Experimental Study on the Mechanical Behavior and Failure Characteristics of Layered Coal at Medium Strain Rates

Abstract

The study of the mechanical properties and failure behaviors for coal with different bedding structures at various medium strain rates is of great importance for revealing the mechanism of rock burst. In our study, we systematically analyze the uniaxial compressive strength (UCS), acoustic emission (AE) characteristics, failure pattern, and risk of rock burst on coal specimens with two bedding orientations under ranged in strain rates from 10−4 s−1 to 10−2 s−1. The results reflect that and the bedding direction and the strain rates significantly affect the UCS and failure modes of coal specimens. The UCS of coal specimens with loading directions perpendicular to bedding planes (horizontal bedding) increases logarithmically with increasing strain rate while the UCS increases first and then decreases of coal specimens with loading directions parallel to bedding planes (vertical bedding). The AE cumulative energy of the specimens with horizontal bedding is an order of magnitude higher than that of specimens with vertical bedding. However, it is independent of the strain rates.
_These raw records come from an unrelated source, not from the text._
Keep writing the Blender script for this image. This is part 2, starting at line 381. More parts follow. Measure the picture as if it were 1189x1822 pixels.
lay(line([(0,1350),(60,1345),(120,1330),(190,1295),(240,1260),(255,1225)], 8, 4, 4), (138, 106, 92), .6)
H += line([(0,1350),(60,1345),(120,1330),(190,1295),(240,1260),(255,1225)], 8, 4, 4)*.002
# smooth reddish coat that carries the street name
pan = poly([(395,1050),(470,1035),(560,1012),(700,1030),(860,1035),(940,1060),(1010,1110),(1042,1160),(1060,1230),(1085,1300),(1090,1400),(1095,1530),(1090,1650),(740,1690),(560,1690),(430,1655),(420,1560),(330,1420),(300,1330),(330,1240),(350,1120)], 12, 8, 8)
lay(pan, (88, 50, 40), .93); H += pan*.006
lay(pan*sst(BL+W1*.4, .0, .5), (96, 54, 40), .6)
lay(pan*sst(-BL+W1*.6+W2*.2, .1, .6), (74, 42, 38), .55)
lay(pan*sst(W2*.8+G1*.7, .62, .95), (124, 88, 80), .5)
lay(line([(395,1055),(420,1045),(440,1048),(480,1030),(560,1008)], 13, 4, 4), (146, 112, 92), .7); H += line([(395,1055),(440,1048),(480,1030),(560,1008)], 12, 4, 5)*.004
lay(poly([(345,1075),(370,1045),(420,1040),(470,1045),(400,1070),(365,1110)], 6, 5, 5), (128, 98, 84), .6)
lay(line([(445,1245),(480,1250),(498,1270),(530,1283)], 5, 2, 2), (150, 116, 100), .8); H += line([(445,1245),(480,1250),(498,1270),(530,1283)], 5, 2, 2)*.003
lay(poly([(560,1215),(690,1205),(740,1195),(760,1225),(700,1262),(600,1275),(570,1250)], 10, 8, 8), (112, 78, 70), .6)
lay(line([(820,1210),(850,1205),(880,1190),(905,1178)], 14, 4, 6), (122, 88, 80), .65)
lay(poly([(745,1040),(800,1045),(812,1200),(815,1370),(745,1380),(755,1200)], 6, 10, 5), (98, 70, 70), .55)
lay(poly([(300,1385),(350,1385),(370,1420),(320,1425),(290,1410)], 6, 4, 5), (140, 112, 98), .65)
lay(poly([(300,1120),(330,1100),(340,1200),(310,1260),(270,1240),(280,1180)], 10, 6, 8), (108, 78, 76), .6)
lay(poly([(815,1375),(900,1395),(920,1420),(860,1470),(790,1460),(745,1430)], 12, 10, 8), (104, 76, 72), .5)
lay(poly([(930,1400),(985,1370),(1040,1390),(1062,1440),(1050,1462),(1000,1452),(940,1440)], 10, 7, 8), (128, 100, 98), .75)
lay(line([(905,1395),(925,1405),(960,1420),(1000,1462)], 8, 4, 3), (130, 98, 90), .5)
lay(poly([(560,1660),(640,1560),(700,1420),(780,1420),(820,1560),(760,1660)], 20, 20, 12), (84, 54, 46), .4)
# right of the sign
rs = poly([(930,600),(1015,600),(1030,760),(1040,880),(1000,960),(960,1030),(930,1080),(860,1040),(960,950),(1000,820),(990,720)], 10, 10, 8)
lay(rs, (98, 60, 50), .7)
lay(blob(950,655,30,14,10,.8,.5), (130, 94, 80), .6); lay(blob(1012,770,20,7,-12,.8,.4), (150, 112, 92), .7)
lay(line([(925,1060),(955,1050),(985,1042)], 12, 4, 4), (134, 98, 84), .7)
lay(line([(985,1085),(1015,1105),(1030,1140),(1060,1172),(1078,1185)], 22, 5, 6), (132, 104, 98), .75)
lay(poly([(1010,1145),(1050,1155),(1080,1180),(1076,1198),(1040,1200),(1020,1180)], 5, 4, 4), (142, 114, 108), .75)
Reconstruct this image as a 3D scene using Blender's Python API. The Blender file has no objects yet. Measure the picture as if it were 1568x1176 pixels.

The energy release rates of these two types of bedded coal specimens increase in a power function as the strain rate increases. The coal specimens with horizontal bedding show violent failure followed by the ejection of fragments, indicating a high risk of rock burst. On the other hand, the coal specimens with vertical bedding exhibit a tensile splitting failure with a low risk of rock burst. Strain localization is a precursor of coal failure, and the concentration area of local principal strain is highly consistent with the initial damage area, and the area where the principal strain gradient is significantly increased corresponds to the fracture initiation area.